The engine room on the USS Laffey has been closed to tours since early December, but has now reopened as an exciting, new Engine Room Experience.  The new exhibit is fully interactive and immerses visitors into the sights and sounds of the engine room and gives them an understanding of what it was like to work in the engine room of this historic destroyer from 1944 to 1975.

The USS Laffey Engine Room Experience exhibit is part of the three-year plan of Patriots Point Naval & Maritime Museum to use technology to attract visitors with more exciting, innovative and interactive exhibits that involve the visitor in a hands-on experience while also teaching them about the history of the U.S. Navy and the heroes who served.

This new engine room experience is another piece of the ongoing mission to bring history alive at Patriots Point. “It’s one thing to look at an engine room, but it’s much more interesting to see it in action, hear the sounds and feel the rumbling under your feet,” said Executive Director Mac Burdette.  “In this new exhibit, visitors even get the chance to steer the ship understand the tension experienced by the sailors on the USS Laffey.
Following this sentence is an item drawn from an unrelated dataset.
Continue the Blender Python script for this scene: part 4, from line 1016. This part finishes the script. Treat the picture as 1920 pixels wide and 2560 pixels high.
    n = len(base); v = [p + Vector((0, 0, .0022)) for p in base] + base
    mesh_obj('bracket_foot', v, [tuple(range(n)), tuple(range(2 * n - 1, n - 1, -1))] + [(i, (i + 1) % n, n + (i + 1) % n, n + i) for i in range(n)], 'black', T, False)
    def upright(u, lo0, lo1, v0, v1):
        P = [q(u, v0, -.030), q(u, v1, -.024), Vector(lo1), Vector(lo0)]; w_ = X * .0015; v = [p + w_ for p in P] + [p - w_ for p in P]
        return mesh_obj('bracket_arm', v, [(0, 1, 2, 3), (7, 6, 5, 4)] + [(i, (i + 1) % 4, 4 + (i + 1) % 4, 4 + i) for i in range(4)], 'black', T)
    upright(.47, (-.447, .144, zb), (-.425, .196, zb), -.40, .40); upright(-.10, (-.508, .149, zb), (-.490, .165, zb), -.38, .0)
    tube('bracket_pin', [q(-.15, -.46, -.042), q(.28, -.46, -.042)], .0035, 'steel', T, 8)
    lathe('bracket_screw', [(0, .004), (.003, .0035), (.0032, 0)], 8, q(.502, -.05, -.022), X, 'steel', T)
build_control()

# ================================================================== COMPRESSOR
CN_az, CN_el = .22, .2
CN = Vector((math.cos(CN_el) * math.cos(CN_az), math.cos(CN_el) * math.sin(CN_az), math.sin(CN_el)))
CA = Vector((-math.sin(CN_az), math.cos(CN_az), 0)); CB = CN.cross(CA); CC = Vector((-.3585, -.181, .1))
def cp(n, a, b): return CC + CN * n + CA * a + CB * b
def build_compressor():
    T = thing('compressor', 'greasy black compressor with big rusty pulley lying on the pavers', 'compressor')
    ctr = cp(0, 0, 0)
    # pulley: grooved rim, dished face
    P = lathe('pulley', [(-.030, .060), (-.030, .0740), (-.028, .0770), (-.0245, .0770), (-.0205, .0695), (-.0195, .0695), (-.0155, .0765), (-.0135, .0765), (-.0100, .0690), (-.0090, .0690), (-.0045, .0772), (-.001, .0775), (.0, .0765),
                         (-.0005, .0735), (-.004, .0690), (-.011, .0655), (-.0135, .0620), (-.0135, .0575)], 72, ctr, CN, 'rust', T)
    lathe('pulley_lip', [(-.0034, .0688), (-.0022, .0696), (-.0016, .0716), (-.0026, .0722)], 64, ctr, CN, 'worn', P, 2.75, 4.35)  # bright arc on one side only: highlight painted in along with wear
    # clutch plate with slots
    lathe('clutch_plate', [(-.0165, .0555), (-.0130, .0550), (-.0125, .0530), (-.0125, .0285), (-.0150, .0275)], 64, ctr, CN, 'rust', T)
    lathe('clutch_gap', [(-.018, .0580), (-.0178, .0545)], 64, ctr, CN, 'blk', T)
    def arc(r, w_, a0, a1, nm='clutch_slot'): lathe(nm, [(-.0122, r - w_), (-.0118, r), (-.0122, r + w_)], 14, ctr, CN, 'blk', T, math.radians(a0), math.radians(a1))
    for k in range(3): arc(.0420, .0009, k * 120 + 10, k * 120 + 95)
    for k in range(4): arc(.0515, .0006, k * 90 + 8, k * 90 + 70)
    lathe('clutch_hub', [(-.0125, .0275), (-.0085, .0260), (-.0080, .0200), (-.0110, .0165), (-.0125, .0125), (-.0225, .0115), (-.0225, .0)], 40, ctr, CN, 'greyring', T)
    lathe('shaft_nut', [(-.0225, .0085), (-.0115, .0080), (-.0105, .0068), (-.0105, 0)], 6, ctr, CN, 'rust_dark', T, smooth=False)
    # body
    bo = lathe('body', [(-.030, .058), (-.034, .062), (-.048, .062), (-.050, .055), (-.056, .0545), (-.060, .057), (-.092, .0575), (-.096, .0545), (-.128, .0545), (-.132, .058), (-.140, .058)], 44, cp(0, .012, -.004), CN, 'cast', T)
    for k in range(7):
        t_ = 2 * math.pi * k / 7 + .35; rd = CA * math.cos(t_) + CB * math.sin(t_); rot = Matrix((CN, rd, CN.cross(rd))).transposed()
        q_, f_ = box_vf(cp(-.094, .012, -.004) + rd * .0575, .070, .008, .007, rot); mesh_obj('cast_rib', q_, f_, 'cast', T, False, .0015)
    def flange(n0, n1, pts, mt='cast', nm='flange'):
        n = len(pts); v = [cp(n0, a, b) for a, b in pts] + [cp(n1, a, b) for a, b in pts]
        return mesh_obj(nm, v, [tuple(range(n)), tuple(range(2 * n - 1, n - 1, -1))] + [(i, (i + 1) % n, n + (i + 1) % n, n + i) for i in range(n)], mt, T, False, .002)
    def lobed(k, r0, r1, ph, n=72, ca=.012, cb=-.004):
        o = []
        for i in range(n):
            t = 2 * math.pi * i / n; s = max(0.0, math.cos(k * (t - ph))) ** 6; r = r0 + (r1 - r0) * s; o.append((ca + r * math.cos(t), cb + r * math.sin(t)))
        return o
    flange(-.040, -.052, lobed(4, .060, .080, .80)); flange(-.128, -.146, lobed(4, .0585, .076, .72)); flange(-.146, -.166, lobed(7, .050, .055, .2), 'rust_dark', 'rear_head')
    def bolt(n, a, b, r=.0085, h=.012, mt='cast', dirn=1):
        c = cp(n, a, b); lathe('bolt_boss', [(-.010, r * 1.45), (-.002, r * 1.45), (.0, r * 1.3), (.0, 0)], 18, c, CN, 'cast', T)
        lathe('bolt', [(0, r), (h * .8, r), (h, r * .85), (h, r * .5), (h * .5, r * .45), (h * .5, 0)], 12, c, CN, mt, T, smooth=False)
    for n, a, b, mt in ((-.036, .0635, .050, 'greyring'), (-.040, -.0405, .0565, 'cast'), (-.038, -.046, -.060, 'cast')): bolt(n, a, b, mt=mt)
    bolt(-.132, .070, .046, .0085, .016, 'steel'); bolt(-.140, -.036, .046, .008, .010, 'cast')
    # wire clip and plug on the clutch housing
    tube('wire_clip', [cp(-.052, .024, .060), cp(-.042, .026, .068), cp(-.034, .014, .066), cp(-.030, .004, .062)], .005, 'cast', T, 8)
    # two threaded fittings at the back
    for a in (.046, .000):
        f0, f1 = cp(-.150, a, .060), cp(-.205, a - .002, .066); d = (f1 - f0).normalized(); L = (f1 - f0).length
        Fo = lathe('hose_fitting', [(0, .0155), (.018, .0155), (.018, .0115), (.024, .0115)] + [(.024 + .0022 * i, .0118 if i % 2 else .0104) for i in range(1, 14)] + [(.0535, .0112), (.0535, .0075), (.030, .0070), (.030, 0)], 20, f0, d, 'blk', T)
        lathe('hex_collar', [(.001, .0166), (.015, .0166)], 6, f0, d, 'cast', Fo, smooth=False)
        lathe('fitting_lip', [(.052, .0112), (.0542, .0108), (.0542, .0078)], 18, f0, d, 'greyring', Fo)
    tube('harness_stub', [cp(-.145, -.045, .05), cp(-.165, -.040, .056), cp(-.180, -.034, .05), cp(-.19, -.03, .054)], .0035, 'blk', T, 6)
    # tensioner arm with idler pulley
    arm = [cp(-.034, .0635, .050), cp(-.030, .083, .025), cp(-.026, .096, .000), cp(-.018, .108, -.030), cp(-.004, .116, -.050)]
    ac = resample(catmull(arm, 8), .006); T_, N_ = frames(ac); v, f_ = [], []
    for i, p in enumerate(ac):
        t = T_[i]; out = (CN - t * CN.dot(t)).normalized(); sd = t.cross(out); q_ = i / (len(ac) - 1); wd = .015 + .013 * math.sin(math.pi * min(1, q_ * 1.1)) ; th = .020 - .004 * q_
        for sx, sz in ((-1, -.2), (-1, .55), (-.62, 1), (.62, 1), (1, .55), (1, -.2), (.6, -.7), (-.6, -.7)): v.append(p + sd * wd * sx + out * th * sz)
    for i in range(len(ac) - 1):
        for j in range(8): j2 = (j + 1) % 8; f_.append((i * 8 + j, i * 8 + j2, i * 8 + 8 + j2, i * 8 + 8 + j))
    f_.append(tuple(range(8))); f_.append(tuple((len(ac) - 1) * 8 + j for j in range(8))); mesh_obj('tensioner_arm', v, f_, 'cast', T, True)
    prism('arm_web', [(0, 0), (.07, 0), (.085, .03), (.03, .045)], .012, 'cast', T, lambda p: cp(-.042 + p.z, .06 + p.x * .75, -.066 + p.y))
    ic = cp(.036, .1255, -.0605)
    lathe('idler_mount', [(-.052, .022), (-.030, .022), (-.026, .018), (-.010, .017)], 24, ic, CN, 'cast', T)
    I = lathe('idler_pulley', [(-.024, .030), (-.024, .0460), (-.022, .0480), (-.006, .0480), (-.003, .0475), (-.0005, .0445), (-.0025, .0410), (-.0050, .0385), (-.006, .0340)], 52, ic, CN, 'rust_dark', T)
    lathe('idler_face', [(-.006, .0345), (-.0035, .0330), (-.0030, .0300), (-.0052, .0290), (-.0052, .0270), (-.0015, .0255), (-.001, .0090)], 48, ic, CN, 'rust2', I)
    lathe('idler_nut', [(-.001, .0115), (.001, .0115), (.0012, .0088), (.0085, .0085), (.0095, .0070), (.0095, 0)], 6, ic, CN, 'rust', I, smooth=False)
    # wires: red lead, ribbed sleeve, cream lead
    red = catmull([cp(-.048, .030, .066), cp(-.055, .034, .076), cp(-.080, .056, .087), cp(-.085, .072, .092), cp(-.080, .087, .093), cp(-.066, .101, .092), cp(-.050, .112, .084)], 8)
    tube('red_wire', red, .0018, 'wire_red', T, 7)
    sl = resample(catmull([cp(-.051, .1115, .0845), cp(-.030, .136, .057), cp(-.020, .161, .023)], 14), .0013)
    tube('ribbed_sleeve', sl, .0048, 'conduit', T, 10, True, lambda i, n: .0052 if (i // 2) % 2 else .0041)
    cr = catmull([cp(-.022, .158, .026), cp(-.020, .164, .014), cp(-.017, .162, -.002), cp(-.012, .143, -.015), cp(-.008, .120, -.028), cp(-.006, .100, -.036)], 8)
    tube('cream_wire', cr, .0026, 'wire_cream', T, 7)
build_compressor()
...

We have brought the heart of the USS Laffey to life.”

The opening of the engine room is the first of two major exhibit openings planned on the USS Laffey for 2016.  Work continues on the interactive Combat Information Center (CIC) Experience that will highlight the ship’s service in the Cold War.  It is expected to open in a few months. Both will be included in the normal price of admission.

The USS Laffey DD-724 was first commissioned 72 years ago today on February 8, 1944. This Sumner-class destroyer served in World War II at the invasion of Normandy on D-Day and in the Pacific Theater – where she earned her nickname “The Ship That Would Not Die” after an attack by 22 Japanese bombers and kamikaze planes. The Laffey also served in the Korean and Vietnam Wars before being decommissioned in 1975 and joining the fleet at Patriots Point Naval & Maritime Museum in 1981.